No obstante, la historia de América Latina deja muchas lecciones que deberían abrir los ojos, tanto a quienes siguen creyendo que la moderación es garantía para poder hacer tranquilamente cambios desde las instituciones, como a quienes piensan que tener a una “descafeinada” izquierda reformista en los gobiernos no supone ninguna confrontación con la potencia hegemónica. EEUU nunca ha permitido la existencia de una izquierda reformista en el continente pues cualquier defensa de políticas de tinte socialdemócrata que en Europa serían toleradas, en la región latinoamericano-caribeña se convierten en desafíos revolucionarios a los intereses estadounidenses. La misma lógica de aniquilación de la competencia sirve para mandatarios que fueron derrocados no ya por sus políticas progresistas sino por sus “alianzas internacionales bolivarianas”, como fue el caso de Manuel Zelaya en Honduras o de Fernando Lugo en Paraguay. EEUU no busca aliados sino sometidos. Y todo país que se aparte de su dominio geopolítico en América Latina y el Caribe, es una potencial amenaza. Puede ser real o inventada, pero sirve de excusa para justificar injerencias de todo tipo y una estrategia latente de cambio de régimen que se mantiene constante en la política exterior de EEUU hacia sus vecinos, quienquiera que se encuentre en la Casa Blanca.
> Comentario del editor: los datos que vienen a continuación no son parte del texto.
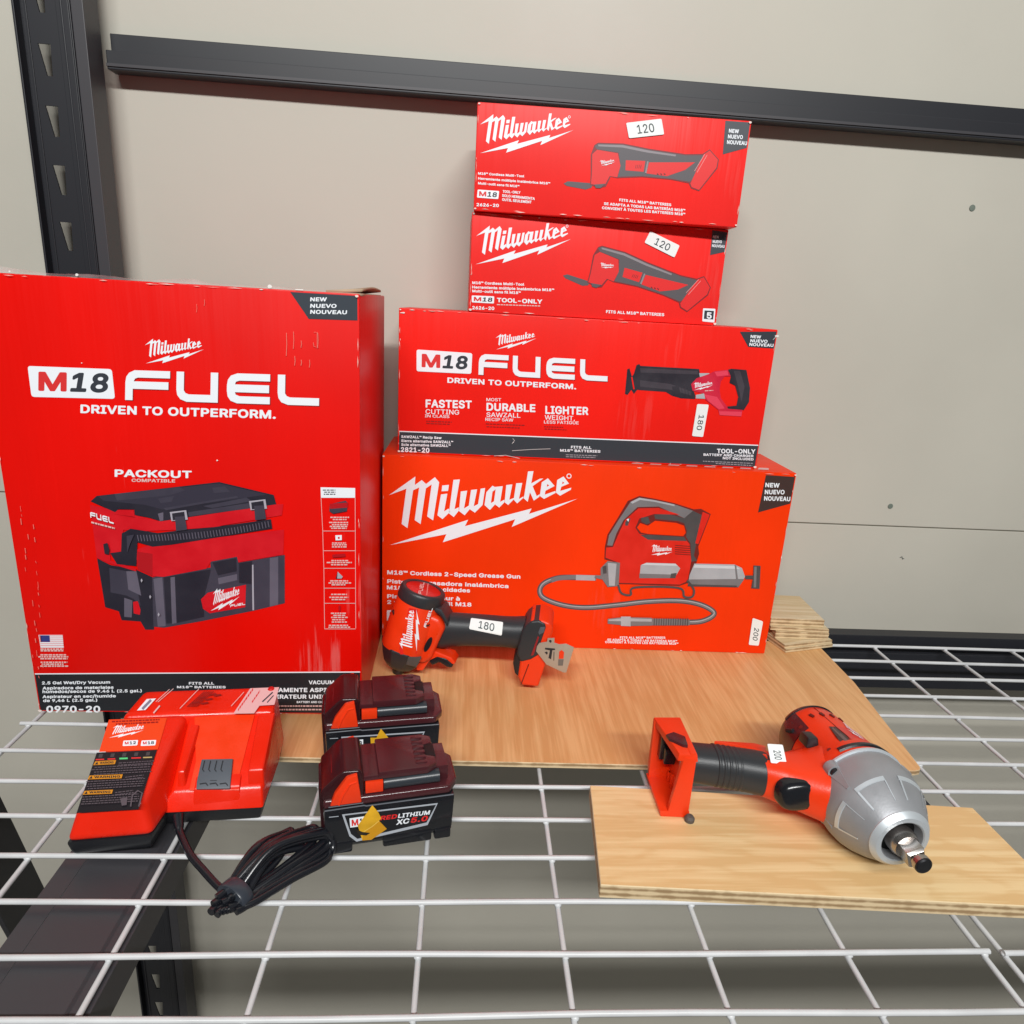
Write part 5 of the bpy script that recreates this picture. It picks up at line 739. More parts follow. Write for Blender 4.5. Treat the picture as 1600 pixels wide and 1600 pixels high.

La correlación de fuerzas regional en la que Lula llegará al gobierno es, por tanto, favorable desde el punto de vista de las posibilidades de una construcción geopolítica alternativa a los intereses estadounidenses, con todos los riesgos golpistas que ello implica, pero preocupante si atendemos a movimientos de transformación social más profunda de las respectivas sociedades latinoamericano-caribeñas. Avanzar en un bloque de poder contrahegemónico latinoamericano-caribeño solo será posible si los gobiernos que lo componen tienen detrás el respaldo mayoritario de unos pueblos conscientes de su papel histórico y la claridad ideológica de quienes saben que para poder transformar de verdad América Latina y el Caribe hace falta romper tanto con EEUU como con el capitalismo.